David Schaecter, presidente da Holocaust Survivors' Foundation USA, que representa grupos de apoio às famílias das vítimas do Holocausto nos Estados Unidos, classificou o leilão como "terrível" e disse que ele perpetuou "um padrão vergonhoso de acobertamento daqueles que exploraram o Holocausto para lucrar".

Anthea Peers, presidente da Christie's na Europa, Oriente Médio e África, respondeu a Schaecter em um email no qual disse que "a Christie's procura trabalhar para resgatar algo de bom de um dos períodos mais dolorosos da história mundial e preservar a memória daqueles que tragicamente foram suas vítimas". Ela se recusou a dizer que organizações receberiam doações da empresa, dizendo que caberia a elas se identificarem.

Quando Helmut Horten morreu, em 1987, Heidi herdou quase US$ 1 bilhão e se tornou uma das mulheres mais ricas da Áustria. Ela morreu no ano passado, poucos dias depois da inauguração de seu museu particular em Viena.

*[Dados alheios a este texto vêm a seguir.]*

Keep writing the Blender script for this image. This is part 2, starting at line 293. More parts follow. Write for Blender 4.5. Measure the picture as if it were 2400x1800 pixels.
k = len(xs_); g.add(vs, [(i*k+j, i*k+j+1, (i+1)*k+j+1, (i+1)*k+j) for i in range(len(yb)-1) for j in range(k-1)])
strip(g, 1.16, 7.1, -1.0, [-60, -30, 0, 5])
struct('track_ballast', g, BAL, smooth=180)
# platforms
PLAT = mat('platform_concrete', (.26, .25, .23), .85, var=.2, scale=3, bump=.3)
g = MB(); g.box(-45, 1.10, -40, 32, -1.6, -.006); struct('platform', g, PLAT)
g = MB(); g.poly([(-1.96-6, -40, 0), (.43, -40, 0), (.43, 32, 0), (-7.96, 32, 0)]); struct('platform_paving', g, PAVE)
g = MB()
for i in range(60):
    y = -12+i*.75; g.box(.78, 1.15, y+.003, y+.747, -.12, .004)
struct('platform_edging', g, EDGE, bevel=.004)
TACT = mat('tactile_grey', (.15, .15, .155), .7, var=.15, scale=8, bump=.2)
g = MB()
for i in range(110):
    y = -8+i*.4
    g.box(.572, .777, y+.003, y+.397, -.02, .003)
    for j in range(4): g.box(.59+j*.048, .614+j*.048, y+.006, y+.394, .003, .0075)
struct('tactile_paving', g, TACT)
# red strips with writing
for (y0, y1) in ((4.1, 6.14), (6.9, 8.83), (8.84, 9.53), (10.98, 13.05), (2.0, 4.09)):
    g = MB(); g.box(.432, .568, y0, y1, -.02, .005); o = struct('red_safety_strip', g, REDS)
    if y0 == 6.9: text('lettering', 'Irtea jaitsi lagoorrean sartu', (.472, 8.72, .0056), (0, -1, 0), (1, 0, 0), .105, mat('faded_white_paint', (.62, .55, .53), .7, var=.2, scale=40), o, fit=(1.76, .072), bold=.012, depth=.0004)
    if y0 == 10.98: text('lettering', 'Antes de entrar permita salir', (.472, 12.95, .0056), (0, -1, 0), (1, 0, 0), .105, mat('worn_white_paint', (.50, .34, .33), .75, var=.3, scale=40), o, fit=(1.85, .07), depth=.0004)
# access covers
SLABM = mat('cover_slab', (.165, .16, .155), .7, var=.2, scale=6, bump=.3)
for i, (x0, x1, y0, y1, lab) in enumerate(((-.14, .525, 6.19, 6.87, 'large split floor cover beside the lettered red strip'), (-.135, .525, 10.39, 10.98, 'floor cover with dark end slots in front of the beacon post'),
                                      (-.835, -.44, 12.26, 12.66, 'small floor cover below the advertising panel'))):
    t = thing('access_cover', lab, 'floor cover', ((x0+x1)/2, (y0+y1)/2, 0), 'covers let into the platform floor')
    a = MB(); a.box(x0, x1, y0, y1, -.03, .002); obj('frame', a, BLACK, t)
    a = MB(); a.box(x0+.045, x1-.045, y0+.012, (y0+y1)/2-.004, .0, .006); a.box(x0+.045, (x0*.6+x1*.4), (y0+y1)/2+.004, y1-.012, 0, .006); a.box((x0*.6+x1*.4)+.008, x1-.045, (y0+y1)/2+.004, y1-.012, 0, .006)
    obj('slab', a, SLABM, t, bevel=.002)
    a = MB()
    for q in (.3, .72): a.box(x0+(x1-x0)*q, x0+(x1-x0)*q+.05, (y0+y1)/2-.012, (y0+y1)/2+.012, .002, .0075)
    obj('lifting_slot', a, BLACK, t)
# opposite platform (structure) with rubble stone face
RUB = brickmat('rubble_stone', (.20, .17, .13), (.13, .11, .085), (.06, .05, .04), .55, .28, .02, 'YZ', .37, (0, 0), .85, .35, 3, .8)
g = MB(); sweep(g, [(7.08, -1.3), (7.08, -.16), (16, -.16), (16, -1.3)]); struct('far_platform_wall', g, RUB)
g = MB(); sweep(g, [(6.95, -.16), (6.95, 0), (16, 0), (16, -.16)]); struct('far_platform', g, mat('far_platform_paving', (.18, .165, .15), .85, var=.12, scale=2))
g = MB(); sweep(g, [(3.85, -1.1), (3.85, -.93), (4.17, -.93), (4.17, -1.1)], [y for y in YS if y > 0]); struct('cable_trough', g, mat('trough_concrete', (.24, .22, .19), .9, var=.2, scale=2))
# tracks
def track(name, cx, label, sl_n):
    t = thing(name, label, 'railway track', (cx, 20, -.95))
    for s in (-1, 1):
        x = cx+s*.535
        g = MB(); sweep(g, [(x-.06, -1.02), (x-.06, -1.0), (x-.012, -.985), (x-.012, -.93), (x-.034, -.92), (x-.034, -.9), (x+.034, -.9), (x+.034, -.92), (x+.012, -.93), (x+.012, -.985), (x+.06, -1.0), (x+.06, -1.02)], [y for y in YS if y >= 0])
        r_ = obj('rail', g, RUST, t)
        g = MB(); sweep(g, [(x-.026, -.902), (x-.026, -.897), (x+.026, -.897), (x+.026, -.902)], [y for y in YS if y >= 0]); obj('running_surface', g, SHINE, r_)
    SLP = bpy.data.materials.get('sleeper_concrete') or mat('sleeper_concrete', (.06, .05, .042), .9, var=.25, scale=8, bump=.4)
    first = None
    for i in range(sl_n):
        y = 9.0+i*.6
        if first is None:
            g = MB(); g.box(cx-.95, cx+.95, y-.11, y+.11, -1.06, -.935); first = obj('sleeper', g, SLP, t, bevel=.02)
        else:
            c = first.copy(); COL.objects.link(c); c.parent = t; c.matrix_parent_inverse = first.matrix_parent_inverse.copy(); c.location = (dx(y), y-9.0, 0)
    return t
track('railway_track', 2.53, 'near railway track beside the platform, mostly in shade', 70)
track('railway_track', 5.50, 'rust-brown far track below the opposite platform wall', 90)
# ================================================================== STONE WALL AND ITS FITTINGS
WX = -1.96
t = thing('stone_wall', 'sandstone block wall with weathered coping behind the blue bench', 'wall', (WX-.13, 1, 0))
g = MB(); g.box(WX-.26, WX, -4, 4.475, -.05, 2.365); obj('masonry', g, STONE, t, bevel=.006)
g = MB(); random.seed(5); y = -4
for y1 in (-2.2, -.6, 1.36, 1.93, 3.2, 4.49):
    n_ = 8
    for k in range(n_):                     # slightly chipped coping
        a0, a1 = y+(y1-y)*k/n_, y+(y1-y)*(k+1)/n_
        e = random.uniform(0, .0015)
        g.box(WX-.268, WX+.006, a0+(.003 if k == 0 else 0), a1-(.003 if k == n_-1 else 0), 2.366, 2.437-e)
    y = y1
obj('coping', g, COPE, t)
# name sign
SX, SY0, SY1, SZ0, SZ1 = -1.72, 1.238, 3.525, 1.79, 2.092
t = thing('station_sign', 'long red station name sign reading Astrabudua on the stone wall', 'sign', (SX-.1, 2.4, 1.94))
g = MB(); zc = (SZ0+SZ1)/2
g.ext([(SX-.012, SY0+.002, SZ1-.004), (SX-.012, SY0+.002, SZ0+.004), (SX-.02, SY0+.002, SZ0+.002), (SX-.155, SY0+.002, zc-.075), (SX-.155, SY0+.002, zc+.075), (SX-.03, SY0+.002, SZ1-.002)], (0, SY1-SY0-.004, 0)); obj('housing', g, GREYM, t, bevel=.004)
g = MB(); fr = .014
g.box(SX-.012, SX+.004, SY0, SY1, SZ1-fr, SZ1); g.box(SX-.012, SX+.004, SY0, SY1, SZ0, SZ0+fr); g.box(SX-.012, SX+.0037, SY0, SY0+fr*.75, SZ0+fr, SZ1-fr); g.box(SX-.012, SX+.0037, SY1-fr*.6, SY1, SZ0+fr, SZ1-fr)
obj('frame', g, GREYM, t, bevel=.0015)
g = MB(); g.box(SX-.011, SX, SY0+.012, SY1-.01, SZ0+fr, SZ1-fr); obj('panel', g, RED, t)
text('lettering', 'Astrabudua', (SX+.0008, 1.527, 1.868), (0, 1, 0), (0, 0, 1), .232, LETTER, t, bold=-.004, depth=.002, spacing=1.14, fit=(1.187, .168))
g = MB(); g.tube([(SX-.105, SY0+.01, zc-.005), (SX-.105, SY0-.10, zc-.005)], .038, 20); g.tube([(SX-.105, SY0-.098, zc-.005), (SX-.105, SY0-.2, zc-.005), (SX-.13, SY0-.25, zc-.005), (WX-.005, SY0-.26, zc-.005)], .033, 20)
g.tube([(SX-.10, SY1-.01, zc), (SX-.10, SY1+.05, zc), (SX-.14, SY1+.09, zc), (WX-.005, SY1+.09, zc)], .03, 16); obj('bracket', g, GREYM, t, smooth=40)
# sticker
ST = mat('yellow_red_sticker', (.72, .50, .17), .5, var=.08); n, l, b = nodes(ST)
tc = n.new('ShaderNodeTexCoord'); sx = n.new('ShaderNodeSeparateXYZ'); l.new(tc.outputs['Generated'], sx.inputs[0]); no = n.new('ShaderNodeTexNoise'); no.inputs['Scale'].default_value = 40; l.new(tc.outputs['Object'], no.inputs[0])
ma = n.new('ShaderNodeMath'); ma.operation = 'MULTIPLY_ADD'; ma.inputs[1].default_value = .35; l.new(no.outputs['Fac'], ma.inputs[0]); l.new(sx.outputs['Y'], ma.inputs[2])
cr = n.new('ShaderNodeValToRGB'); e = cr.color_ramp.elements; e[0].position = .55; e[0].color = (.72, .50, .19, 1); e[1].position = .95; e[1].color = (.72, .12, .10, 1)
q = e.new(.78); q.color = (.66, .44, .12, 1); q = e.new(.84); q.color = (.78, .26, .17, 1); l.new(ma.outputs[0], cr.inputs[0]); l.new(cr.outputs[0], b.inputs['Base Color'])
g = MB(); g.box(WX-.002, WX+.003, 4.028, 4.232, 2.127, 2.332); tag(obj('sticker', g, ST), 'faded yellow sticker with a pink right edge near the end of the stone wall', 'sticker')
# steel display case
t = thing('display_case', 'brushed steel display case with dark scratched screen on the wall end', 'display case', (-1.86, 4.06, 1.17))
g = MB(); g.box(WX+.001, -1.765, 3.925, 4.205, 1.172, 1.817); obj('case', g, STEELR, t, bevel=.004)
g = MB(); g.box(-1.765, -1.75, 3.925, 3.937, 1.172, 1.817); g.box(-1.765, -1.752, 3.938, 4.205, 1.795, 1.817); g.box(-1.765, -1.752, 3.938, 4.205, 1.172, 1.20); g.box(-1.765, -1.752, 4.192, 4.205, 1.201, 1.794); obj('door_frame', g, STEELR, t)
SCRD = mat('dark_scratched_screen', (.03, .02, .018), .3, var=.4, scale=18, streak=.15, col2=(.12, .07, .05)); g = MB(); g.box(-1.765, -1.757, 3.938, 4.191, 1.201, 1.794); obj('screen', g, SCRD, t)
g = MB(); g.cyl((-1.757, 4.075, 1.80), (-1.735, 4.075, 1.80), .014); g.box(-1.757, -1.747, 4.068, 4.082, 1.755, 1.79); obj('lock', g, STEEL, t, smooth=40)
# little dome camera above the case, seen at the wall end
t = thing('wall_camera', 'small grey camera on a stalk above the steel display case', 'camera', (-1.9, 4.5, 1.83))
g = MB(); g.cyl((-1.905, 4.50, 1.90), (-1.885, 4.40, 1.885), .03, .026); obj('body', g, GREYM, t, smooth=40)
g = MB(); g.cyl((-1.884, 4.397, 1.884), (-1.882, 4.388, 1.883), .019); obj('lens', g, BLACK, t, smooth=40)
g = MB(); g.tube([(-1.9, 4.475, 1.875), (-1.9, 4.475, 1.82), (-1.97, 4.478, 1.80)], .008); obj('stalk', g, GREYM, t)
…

Em 2020, a herdeira encomendou um relatório a um historiador, Peter Hoeres, para investigar a natureza da riqueza de seu marido. Hoeres descreveu seu relatório como uma visão balanceada de Horten, e constatou em seu estudo que o empresário sem dúvida lucrou com a coação dos judeus, mas foi motivado por um senso oportunista de negócios e não pelo antissemitismo dos nazistas, com quem ele acabou por se desentender.

O debate pouco fez para reduzir os lances na semana passada. Dos lotes postos à venda na quarta-feira, metade foi vendida por mais de US$ 1 milhão cada, o que inclui um anel Bulgari com um grande diamante rosa que foi vendido por quase o dobro de sua estimativa mais alta, de US$ 10 milhões, incluindo taxas adicionais pagas pelo comprador. Em um dia, o leilão ultrapassou os US$ 150 milhões que a Christie's havia estimado que poderia arrecadar. Os lances adicionais na sexta-feira arrecadaram outros US$ 42 milhões.

Em seu material de marketing para o leilão, a Christie's descreveu as 700 joias como "incomparáveis" e "uma verdadeira personificação da elegância atemporal, do glamour e do apreço por colecionar que caracterizavam a sra. Horten". Os materiais promocionais da venda no site da casa de leilões não incluíam inicialmente qualquer menção à conexão de Helmut Horten com os nazistas, mas textos referentes à sua compra de empresas judaicas foram adicionados posteriormente, e a casa de leilões anunciou seu plano de doar parte de seus honorários.

Dois advogados escreveram para a Christie's na semana passada expressando preocupação com o fato de que o leilão poderia constituir violação dos direitos de restituição dos herdeiros das vítimas do Holocausto. Um deles, Steven Lieberman, de Washington, disse que representava um herdeiro do dono de uma empresa expropriada por Helmut Horten.

A segunda advogada, Nitsana Darshan-Leitner, que comanda um centro jurídico israelense chamado Shurat HaDin, disse à casa de leilões que "qualquer comprador em potencial desses itens deve ser informado sobre a conexão dos Horten com a coerção e o roubo de propriedades judaicas durante o Holocausto".

Representantes da casa de leilões disseram que nenhuma das 700 joias à venda foi comprada ou confiscada de judeus durante o Holocausto. Mas os críticos ainda assim expressaram preocupação sobre a origem de parte da fortuna que permitiu que elas fossem compradas.